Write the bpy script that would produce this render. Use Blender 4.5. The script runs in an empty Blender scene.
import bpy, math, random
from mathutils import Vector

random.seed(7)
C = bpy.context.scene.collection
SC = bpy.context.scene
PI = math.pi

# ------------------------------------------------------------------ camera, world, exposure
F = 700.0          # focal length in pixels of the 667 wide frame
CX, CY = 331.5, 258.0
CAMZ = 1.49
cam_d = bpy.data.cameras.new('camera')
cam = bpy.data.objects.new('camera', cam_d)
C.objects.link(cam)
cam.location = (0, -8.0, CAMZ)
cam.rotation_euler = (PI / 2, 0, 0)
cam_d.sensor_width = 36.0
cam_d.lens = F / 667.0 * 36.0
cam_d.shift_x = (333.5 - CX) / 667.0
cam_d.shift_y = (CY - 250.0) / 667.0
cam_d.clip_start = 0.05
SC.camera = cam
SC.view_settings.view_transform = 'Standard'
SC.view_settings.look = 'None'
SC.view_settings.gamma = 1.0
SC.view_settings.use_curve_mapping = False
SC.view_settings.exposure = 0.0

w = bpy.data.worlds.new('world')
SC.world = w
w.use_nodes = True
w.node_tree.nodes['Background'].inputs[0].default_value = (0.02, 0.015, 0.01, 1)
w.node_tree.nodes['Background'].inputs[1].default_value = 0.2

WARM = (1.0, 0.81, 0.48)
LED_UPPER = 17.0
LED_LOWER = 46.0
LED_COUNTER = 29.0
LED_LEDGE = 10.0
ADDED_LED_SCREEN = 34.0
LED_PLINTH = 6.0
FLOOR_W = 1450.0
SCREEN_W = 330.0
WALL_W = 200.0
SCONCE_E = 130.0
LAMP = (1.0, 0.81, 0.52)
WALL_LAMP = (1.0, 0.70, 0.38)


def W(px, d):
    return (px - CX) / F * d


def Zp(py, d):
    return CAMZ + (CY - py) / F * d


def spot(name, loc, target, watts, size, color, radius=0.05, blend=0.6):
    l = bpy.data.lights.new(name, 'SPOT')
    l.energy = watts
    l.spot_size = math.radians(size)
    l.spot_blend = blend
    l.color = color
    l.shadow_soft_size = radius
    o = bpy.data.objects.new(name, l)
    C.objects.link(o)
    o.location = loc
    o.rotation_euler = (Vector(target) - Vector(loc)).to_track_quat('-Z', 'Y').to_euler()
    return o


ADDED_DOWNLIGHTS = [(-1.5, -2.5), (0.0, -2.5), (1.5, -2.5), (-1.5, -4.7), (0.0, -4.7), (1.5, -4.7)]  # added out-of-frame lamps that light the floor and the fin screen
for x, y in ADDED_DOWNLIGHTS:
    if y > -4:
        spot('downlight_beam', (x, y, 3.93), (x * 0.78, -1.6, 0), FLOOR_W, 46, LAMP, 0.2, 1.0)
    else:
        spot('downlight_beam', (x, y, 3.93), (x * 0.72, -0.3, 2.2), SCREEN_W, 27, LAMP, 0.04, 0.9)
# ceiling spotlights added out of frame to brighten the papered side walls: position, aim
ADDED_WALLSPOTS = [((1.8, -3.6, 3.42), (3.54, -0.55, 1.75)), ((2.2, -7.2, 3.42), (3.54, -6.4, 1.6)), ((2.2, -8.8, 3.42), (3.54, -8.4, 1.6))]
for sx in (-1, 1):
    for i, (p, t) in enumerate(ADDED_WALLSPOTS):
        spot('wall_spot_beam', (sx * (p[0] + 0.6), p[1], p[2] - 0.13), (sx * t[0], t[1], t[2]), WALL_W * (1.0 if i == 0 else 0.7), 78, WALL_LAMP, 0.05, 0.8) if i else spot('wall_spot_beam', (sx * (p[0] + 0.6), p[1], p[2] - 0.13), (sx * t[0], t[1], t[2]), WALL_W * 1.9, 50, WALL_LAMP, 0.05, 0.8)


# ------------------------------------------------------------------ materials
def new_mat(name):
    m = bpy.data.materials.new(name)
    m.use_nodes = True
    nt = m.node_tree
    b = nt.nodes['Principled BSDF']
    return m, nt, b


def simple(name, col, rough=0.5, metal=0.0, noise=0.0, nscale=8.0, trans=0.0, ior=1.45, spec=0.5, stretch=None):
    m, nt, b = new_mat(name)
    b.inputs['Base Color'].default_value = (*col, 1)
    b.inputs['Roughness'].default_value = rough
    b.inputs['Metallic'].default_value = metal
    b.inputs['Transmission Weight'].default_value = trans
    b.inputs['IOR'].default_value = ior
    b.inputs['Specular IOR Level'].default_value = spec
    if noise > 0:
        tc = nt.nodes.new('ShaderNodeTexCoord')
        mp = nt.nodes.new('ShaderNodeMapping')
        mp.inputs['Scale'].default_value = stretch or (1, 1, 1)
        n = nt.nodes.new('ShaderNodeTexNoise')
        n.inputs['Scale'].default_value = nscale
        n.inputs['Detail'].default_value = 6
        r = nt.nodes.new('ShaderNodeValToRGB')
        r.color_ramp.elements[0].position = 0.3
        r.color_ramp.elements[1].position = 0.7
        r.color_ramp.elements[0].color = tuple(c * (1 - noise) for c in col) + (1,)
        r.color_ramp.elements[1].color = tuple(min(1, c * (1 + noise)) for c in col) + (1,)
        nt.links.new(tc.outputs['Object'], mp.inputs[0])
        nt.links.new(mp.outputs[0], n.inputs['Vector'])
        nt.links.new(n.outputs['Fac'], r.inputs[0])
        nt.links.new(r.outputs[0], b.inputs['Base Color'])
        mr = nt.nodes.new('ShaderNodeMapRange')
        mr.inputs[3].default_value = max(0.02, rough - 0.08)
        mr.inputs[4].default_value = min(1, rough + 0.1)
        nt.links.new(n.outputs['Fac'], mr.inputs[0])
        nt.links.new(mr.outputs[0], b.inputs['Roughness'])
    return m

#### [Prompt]
Please transcribe, exactly and with nothing added, the lines from the first line of the material above through the line that contains "PI = math.pi".

#### [Solution for this exercise]
Write the bpy script that would produce this render. Use Blender 4.5. The script runs in an empty Blender scene.
import bpy, math, random
from mathutils import Vector

random.seed(7)
C = bpy.context.scene.collection
SC = bpy.context.scene
PI = math.pi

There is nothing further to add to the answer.